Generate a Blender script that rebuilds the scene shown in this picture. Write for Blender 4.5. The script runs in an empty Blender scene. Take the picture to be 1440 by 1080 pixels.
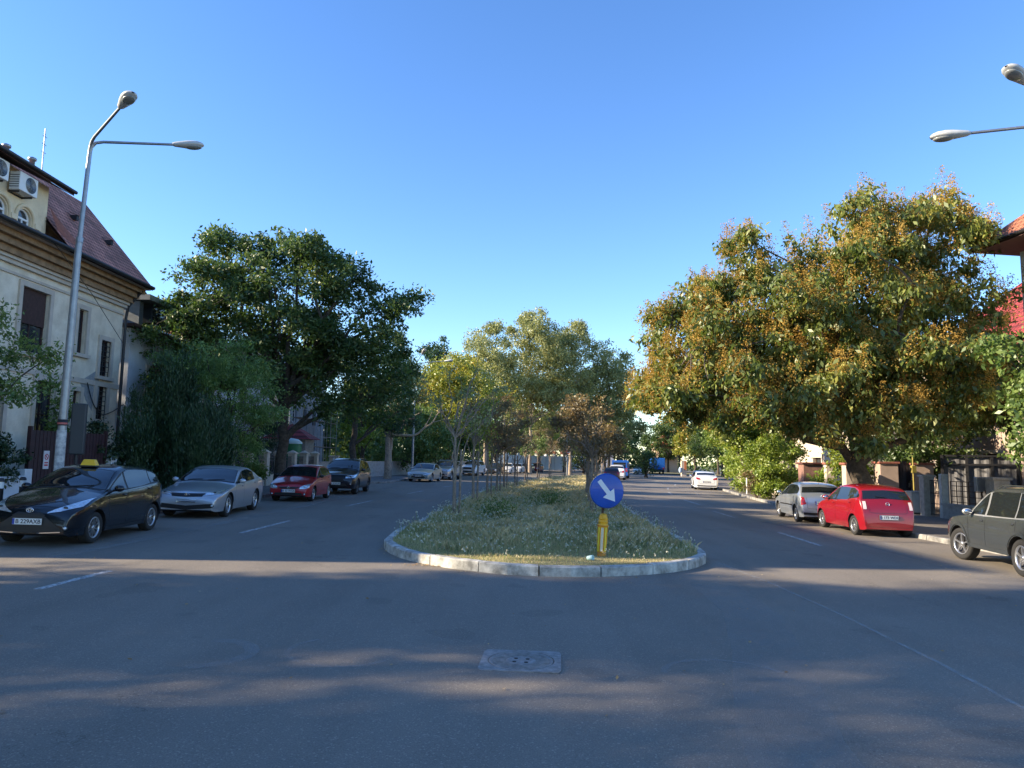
import bpy, bmesh, math, random
import numpy as np
from mathutils import Vector, Matrix
from mathutils.bvhtree import BVHTree
random.seed(7); RS = np.random.RandomState(11)
SC = bpy.context.scene; COL = SC.collection
R = math.radians
# ------------------------------------------------------------------ camera
CAM_H = 1.8; PITCH = math.atan(.106); ROLL = R(.9); K = math.tan(R(.9)); FPX = 1000.
_F = Vector((0, math.cos(PITCH), math.sin(PITCH))); _U = Vector((0, -math.sin(PITCH), math.cos(PITCH)))
_R = math.cos(ROLL)*Vector((1, 0, 0)) + math.sin(ROLL)*_U
_U = -math.sin(ROLL)*Vector((1, 0, 0)) + math.cos(ROLL)*_U
cd = bpy.data.cameras.new('camera'); cam = bpy.data.objects.new('camera', cd); COL.objects.link(cam)
cd.sensor_width = 36; cd.lens = 25.0; cd.clip_end = 3000; cd.clip_start = .05
cam.matrix_world = Matrix(((_R.x, _U.x, -_F.x, 0), (_R.y, _U.y, -_F.y, 0), (_R.z, _U.z, -_F.z, CAM_H), (0, 0, 0, 1)))
SC.camera = cam
# ------------------------------------------------------------------ light
SUN_EL = R(24); SUN_FWD = R(-7)         # sun stands to the left, a little behind the camera
sd = Vector((-math.cos(SUN_FWD)*math.cos(SUN_EL), math.sin(SUN_FWD)*math.cos(SUN_EL), math.sin(SUN_EL)))
w = bpy.data.worlds.new('World'); SC.world = w; w.use_nodes = True
nt = w.node_tree; bg = nt.nodes['Background']
sky = nt.nodes.new('ShaderNodeTexSky'); sky.sky_type = 'NISHITA'; sky.sun_disc = False
sky.sun_elevation = SUN_EL; sky.sun_rotation = math.atan2(sd.x, sd.y)
sky.altitude = 80; sky.air_density = 1.0; sky.dust_density = .1; sky.ozone_density = 3.2
hsv = nt.nodes.new('ShaderNodeHueSaturation'); hsv.inputs['Saturation'].default_value = 1.17; hsv.inputs['Hue'].default_value = .508
nt.links.new(sky.outputs[0], hsv.inputs['Color']); nt.links.new(hsv.outputs[0], bg.inputs[0]); bg.inputs[1].default_value = .13
ld = bpy.data.lights.new('sun', 'SUN'); ld.energy = 5.0; ld.angle = R(.8); ld.color = (1, .83, .6)
lo = bpy.data.objects.new('sun', ld); COL.objects.link(lo)
lo.rotation_euler = (-sd).to_track_quat('-Z', 'Y').to_euler()
SC.view_settings.view_transform = 'Standard'; SC.view_settings.look = 'None'
SC.view_settings.exposure = 1.4; SC.view_settings.gamma = 1
SC.cycles.max_bounces = 6; SC.cycles.transparent_max_bounces = 8
SC.cycles.diffuse_bounces = 3; SC.cycles.glossy_bounces = 3

# ------------------------------------------------------------------ helpers
def gz(x): return -K*x
def tag(o, label=None, cat=None, group=None, kind=None):
    if label: o['label'] = label
    if cat: o['category'] = cat
    if group: o['group'] = group
    if kind: o['kind'] = kind
    return o
def empty(name, loc=(0, 0, 0), rz=0, label=None, cat=None, group=None):
    o = bpy.data.objects.new(name, None); COL.objects.link(o); o.location = loc; o.rotation_euler = (0, 0, rz)
    o.empty_display_size = .1
    return tag(o, label, cat, group)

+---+

§ **Short problem**
In the listing, find each line with the string "scene" and copy it.

§ **Full answer**
Generate a Blender script that rebuilds the scene shown in this picture. Write for Blender 4.5. The script runs in an empty Blender scene. Take the picture to be 1440 by 1080 pixels.
SC = bpy.context.scene; COL = SC.collection